--- START Data block ---

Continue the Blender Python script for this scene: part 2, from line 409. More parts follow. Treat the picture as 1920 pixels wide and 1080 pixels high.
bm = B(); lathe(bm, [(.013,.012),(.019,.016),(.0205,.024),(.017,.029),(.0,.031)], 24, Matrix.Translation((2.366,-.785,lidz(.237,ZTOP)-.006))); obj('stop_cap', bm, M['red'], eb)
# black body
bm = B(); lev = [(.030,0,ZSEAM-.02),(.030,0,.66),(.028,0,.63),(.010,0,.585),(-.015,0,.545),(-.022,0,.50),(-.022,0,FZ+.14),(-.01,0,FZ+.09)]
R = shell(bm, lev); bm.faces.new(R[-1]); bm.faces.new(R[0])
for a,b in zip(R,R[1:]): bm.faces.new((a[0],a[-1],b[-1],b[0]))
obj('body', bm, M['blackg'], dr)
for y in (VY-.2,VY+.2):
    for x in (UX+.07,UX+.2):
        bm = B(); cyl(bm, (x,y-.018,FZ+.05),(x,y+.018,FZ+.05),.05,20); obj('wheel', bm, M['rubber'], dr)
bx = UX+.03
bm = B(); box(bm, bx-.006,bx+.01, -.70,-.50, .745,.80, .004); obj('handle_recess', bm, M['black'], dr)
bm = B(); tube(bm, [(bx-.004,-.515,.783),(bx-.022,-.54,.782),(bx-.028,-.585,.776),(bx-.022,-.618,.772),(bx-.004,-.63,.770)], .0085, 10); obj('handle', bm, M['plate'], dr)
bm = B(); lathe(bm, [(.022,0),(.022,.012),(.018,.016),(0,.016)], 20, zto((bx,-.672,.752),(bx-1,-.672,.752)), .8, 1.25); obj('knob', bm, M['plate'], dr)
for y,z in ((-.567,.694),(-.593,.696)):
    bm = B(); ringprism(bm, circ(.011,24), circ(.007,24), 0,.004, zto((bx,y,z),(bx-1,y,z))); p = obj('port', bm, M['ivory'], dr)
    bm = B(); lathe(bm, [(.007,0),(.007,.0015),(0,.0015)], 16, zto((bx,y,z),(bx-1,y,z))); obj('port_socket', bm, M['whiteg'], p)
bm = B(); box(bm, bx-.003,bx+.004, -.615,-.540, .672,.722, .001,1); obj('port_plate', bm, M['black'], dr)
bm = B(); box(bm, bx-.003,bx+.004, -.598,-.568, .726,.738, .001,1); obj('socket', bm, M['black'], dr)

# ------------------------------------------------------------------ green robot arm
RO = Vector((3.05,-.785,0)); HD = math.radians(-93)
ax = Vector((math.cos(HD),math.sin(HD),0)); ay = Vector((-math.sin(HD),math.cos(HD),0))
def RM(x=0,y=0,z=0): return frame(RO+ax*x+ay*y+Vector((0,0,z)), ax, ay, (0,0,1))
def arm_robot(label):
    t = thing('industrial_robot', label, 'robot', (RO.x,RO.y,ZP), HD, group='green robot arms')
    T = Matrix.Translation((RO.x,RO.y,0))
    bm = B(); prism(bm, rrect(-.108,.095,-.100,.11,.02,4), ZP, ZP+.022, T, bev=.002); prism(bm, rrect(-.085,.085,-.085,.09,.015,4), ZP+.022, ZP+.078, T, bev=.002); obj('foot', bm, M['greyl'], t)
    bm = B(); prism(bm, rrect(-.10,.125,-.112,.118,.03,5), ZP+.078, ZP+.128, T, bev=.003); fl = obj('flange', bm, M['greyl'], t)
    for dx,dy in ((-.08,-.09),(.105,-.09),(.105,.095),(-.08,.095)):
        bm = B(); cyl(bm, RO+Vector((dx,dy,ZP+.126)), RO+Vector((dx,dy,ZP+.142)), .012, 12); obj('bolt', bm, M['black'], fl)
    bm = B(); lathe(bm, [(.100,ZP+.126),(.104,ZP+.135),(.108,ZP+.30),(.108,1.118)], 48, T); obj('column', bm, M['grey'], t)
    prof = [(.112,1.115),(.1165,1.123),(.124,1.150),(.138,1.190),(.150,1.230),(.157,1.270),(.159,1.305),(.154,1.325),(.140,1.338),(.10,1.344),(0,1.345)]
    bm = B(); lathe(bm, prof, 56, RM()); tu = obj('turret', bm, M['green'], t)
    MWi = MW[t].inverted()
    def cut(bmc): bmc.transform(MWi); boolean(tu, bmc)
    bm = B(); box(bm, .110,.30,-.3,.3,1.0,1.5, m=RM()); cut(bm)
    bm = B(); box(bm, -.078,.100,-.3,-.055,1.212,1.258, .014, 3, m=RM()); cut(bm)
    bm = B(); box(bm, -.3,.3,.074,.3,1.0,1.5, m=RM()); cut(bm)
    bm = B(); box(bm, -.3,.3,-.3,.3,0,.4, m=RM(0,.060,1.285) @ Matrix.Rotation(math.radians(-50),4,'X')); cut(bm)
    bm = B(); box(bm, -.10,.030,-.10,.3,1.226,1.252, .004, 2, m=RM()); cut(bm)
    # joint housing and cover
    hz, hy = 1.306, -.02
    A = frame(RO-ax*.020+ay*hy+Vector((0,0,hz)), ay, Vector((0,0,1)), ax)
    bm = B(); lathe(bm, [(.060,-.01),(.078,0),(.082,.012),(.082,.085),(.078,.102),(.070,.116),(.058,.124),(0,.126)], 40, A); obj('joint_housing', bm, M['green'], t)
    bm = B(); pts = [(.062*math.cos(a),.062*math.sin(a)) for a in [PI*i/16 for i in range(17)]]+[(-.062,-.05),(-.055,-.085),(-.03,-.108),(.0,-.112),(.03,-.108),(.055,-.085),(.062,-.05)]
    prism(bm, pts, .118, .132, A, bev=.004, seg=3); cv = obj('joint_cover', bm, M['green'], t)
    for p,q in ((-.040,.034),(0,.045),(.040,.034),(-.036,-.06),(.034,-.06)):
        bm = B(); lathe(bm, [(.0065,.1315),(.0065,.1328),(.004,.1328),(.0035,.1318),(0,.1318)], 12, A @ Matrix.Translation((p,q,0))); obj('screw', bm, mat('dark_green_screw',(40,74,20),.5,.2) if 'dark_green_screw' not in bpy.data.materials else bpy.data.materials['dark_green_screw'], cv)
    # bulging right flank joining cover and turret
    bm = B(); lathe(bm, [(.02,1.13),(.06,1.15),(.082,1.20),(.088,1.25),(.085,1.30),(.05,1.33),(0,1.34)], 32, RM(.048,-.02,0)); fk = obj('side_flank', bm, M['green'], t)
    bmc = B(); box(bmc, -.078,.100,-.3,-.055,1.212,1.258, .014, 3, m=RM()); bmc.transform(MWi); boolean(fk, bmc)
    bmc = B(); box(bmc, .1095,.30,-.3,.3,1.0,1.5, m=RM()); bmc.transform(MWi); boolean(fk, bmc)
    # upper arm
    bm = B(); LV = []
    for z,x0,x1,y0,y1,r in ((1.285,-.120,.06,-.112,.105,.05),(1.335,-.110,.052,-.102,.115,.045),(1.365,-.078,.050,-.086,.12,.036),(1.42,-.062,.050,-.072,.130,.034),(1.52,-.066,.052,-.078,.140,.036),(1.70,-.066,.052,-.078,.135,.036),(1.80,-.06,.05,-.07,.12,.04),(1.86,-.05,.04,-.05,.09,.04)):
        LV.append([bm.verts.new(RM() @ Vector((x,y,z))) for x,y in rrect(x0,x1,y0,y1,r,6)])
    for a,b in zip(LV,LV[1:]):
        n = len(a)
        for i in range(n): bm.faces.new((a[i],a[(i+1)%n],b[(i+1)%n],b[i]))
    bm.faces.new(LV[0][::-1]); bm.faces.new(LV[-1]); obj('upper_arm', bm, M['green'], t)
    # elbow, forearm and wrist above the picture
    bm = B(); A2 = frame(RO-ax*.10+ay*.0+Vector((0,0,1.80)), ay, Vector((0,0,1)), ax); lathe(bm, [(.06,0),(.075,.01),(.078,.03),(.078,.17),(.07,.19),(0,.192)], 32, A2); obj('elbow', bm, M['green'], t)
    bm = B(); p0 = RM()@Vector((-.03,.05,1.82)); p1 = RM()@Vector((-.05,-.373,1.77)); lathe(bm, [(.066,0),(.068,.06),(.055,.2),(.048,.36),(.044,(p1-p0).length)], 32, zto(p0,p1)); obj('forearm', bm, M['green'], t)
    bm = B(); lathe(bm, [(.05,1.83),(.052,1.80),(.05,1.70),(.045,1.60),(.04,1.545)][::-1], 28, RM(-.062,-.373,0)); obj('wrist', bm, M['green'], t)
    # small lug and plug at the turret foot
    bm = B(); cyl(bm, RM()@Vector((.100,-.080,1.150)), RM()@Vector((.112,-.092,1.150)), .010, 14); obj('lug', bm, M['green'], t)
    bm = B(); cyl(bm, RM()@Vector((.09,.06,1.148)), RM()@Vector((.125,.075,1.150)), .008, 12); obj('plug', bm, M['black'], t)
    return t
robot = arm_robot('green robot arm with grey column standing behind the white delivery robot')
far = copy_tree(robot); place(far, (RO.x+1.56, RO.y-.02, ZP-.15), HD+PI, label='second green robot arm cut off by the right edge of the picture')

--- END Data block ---

What you are asked to do
Extract the lines above, from the first one through the one containing "obj('socket', bm, M['black'], dr)", and return only those, unchanged.

Written answer
Continue the Blender Python script for this scene: part 2, from line 409. More parts follow. Treat the picture as 1920 pixels wide and 1080 pixels high.
bm = B(); lathe(bm, [(.013,.012),(.019,.016),(.0205,.024),(.017,.029),(.0,.031)], 24, Matrix.Translation((2.366,-.785,lidz(.237,ZTOP)-.006))); obj('stop_cap', bm, M['red'], eb)
# black body
bm = B(); lev = [(.030,0,ZSEAM-.02),(.030,0,.66),(.028,0,.63),(.010,0,.585),(-.015,0,.545),(-.022,0,.50),(-.022,0,FZ+.14),(-.01,0,FZ+.09)]
R = shell(bm, lev); bm.faces.new(R[-1]); bm.faces.new(R[0])
for a,b in zip(R,R[1:]): bm.faces.new((a[0],a[-1],b[-1],b[0]))
obj('body', bm, M['blackg'], dr)
for y in (VY-.2,VY+.2):
    for x in (UX+.07,UX+.2):
        bm = B(); cyl(bm, (x,y-.018,FZ+.05),(x,y+.018,FZ+.05),.05,20); obj('wheel', bm, M['rubber'], dr)
bx = UX+.03
bm = B(); box(bm, bx-.006,bx+.01, -.70,-.50, .745,.80, .004); obj('handle_recess', bm, M['black'], dr)
bm = B(); tube(bm, [(bx-.004,-.515,.783),(bx-.022,-.54,.782),(bx-.028,-.585,.776),(bx-.022,-.618,.772),(bx-.004,-.63,.770)], .0085, 10); obj('handle', bm, M['plate'], dr)
bm = B(); lathe(bm, [(.022,0),(.022,.012),(.018,.016),(0,.016)], 20, zto((bx,-.672,.752),(bx-1,-.672,.752)), .8, 1.25); obj('knob', bm, M['plate'], dr)
for y,z in ((-.567,.694),(-.593,.696)):
    bm = B(); ringprism(bm, circ(.011,24), circ(.007,24), 0,.004, zto((bx,y,z),(bx-1,y,z))); p = obj('port', bm, M['ivory'], dr)
    bm = B(); lathe(bm, [(.007,0),(.007,.0015),(0,.0015)], 16, zto((bx,y,z),(bx-1,y,z))); obj('port_socket', bm, M['whiteg'], p)
bm = B(); box(bm, bx-.003,bx+.004, -.615,-.540, .672,.722, .001,1); obj('port_plate', bm, M['black'], dr)
bm = B(); box(bm, bx-.003,bx+.004, -.598,-.568, .726,.738, .001,1); obj('socket', bm, M['black'], dr)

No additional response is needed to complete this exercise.